Go for a lower gear than normal

Riding along flat terrain is akin to cycling up a hill when it’s windy. As a result, it is wise that you cycle in a lower gear than you usually would, ensuring your cycling remains smooth and your legs continue to spin. Churning the pedals will see you run out of energy a lot quicker.

Take care when descending a hill

Racing down a hill in gale force winds — especially cross winds — is an accident waiting to happen. Opt for a much slower descent than usual to considerably cut the chances of being blown off course, or your bike.

Map out the best route

It’s best not just to go with the flow when cycling in the wind. Instead, take the time to map out your route, aiming to avoid any open or exposed roads and sticking to routes lined with hedgerows, walls and trees.
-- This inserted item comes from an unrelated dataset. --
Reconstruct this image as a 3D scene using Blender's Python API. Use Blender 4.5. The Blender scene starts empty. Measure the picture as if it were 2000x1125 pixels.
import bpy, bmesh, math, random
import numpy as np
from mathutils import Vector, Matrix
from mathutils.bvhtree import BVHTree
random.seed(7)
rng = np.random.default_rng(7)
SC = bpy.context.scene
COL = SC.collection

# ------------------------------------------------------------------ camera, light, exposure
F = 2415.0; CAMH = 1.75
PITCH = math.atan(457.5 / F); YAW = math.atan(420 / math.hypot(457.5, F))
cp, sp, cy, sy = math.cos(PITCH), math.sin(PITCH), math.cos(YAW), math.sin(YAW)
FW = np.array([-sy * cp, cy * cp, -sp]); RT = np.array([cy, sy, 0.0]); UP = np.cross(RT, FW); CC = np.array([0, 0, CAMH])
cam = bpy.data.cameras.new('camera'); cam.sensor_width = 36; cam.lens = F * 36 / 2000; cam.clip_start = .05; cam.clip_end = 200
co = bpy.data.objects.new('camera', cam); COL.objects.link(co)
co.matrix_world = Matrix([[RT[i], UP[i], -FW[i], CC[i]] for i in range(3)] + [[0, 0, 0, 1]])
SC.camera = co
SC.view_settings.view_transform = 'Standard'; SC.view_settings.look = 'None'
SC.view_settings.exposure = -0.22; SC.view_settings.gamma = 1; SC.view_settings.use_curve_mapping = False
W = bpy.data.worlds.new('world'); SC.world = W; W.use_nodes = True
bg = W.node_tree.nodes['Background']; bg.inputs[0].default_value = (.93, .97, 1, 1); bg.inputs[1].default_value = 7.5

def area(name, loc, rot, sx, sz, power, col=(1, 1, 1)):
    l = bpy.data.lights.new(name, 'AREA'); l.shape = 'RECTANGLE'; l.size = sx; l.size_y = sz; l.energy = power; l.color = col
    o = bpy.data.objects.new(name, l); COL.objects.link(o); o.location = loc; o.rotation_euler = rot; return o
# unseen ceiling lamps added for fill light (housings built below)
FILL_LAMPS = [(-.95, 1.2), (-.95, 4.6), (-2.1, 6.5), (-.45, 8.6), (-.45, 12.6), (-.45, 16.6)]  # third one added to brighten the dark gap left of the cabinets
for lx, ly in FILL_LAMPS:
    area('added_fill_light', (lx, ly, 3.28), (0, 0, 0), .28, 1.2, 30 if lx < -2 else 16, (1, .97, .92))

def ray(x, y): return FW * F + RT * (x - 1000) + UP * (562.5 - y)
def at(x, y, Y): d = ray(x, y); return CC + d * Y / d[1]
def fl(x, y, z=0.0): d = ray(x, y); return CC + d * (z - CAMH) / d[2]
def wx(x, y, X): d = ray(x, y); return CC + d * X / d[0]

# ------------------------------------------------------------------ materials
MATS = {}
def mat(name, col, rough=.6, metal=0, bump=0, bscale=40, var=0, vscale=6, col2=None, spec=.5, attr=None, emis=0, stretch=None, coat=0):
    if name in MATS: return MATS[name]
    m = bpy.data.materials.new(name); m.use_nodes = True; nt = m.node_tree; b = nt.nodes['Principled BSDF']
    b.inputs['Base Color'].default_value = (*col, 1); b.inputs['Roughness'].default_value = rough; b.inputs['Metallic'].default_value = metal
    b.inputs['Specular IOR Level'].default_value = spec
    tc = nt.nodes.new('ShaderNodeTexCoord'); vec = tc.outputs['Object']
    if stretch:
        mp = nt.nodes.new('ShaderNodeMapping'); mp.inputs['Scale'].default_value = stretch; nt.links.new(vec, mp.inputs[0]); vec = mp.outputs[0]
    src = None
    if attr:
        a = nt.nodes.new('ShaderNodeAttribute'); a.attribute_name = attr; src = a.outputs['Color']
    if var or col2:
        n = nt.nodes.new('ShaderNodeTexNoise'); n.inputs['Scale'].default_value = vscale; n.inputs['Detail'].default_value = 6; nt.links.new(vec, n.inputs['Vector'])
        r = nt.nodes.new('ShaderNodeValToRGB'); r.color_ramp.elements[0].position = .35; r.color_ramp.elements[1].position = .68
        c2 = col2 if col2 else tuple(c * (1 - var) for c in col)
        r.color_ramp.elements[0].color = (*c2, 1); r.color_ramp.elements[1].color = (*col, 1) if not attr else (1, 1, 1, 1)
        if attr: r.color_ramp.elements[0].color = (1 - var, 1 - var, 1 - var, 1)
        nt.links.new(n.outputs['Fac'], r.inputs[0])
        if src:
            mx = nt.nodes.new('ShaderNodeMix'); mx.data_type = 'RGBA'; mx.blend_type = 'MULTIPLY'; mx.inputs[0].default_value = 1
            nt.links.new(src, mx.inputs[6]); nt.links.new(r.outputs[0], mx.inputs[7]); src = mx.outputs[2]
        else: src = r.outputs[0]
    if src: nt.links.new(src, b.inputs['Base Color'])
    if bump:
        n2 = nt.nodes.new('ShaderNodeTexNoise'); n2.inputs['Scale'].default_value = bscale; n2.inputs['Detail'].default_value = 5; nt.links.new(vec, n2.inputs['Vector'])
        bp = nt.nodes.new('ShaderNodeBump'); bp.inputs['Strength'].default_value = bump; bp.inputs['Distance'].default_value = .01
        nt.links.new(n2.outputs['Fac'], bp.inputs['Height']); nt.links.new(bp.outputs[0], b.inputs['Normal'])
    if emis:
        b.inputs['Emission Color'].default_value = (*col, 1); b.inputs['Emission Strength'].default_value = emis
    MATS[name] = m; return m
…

 Try to cycle into the wind at first

It’s a wise move to cycle the first half of a bike ride into the wind. That way, you are getting the most difficult part of the route out of the way first and will need to use a little less energy as you work your way back home.

Know your limits…

If the wind levels are so high that it’s causing tree branches to fall onto cycle paths and roads, it’s best not to take the risk and delay your cycling until the weather improves.

 …But embrace the wind whenever possible

So long as you aren’t putting yourself in a lot of danger, embrace the wind and see it as more of a resistance training session. If you’re able to get along the route in such testing conditions, your body will become stronger to the point where you should be able to complete the session much quicker and harder once the finer weather returns.